### Aim
Your task is to filter the data below down to the lines holding "this".

### Given records

────────────────────────────────────────

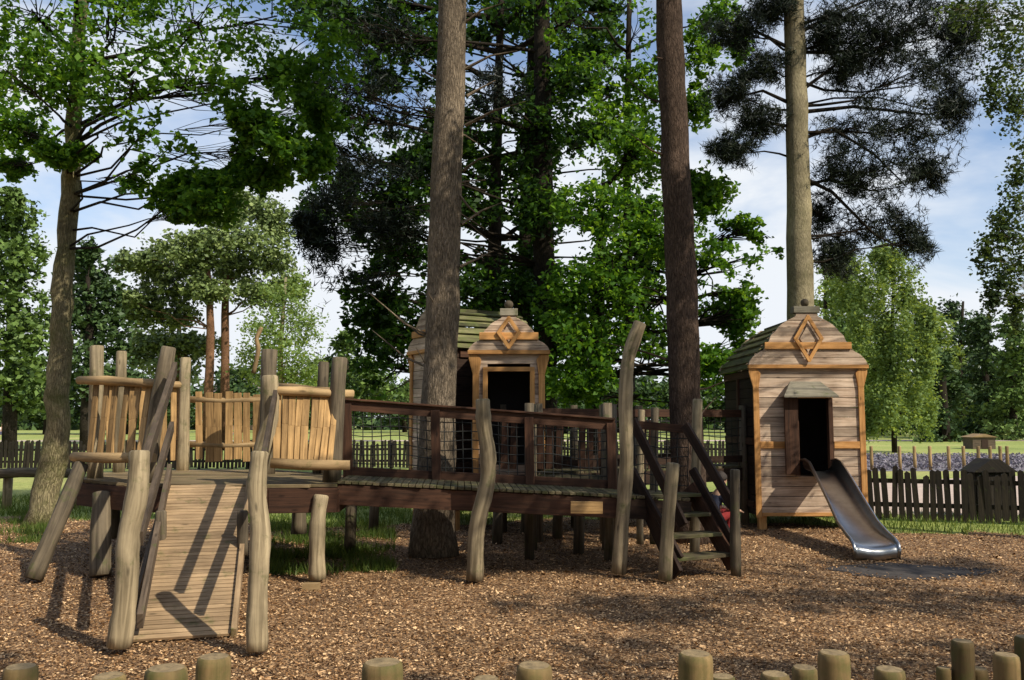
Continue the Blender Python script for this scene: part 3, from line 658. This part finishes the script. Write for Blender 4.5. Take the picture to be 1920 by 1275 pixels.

────────────────────────────────────────

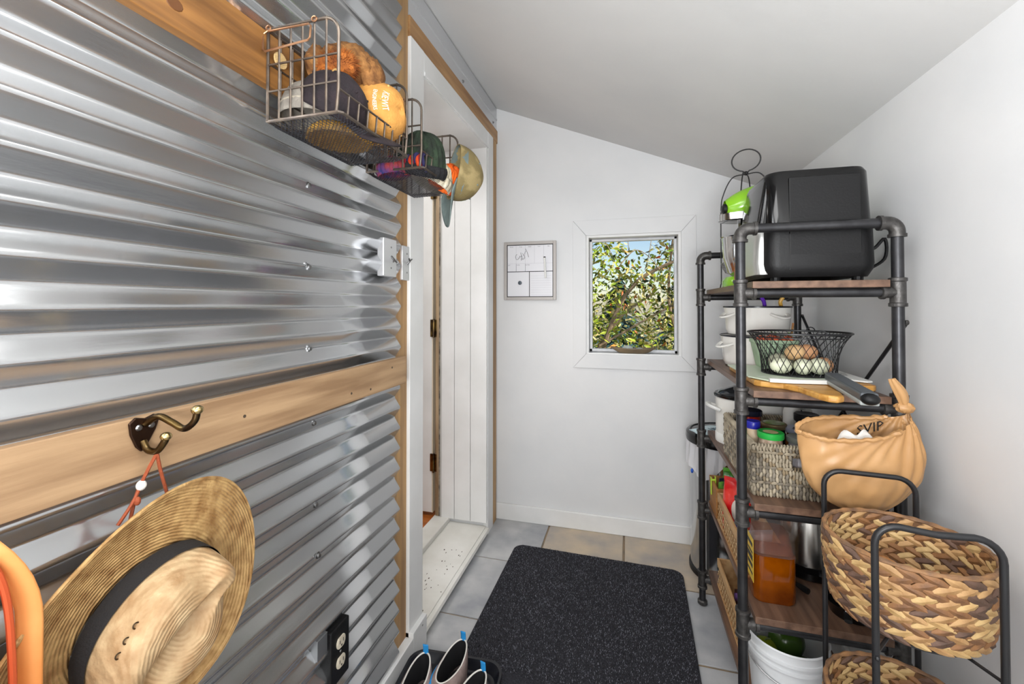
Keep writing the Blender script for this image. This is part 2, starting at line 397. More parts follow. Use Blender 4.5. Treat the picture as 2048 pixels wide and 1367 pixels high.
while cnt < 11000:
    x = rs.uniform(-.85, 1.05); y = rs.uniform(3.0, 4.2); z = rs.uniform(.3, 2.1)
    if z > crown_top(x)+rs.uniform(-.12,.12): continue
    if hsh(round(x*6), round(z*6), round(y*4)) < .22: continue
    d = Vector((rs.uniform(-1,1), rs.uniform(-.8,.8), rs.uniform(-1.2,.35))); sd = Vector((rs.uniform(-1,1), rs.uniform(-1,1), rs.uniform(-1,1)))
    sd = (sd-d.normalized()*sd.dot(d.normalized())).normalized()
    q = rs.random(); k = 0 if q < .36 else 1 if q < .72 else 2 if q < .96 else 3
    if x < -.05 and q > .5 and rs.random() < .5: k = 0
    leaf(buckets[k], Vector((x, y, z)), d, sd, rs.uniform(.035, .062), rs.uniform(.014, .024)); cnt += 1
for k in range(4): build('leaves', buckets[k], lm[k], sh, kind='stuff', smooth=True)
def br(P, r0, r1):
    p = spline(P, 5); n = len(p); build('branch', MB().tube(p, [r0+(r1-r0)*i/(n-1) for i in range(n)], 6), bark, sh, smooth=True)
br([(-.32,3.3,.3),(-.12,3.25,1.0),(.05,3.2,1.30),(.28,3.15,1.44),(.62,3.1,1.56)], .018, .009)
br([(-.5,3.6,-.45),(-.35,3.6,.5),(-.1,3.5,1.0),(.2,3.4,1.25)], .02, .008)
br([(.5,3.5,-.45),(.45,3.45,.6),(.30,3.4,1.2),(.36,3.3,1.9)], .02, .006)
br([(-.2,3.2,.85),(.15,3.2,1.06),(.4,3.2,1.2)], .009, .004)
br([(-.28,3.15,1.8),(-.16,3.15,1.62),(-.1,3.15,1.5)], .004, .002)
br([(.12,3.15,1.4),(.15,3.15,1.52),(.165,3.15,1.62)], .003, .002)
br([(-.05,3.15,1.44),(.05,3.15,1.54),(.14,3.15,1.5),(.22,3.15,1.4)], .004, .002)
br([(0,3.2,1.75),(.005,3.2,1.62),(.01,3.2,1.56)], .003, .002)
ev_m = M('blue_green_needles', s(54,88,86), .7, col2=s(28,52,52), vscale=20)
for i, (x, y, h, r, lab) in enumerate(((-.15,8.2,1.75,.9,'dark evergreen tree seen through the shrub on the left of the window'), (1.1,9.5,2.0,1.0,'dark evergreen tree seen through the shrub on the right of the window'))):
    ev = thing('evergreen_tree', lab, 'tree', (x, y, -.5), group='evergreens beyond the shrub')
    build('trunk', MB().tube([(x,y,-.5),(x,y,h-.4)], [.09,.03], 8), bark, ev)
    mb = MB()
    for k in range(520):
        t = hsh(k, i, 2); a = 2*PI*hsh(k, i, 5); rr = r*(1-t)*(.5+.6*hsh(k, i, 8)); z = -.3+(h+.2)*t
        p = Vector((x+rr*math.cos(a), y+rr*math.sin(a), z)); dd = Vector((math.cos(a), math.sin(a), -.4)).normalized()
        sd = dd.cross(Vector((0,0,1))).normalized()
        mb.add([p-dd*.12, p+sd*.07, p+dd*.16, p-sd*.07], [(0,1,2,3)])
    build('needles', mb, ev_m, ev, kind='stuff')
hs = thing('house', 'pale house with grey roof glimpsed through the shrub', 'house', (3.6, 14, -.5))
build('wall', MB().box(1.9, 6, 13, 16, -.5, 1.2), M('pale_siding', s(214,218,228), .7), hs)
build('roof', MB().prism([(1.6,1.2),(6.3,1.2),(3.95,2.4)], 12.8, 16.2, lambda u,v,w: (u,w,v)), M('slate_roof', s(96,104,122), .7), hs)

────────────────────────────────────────

### Solution to the problem
Continue the Blender Python script for this scene: part 3, from line 658. This part finishes the script. Write for Blender 4.5. Take the picture to be 1920 by 1275 pixels.
Keep writing the Blender script for this image. This is part 2, starting at line 397. More parts follow. Use Blender 4.5. Treat the picture as 2048 pixels wide and 1367 pixels high.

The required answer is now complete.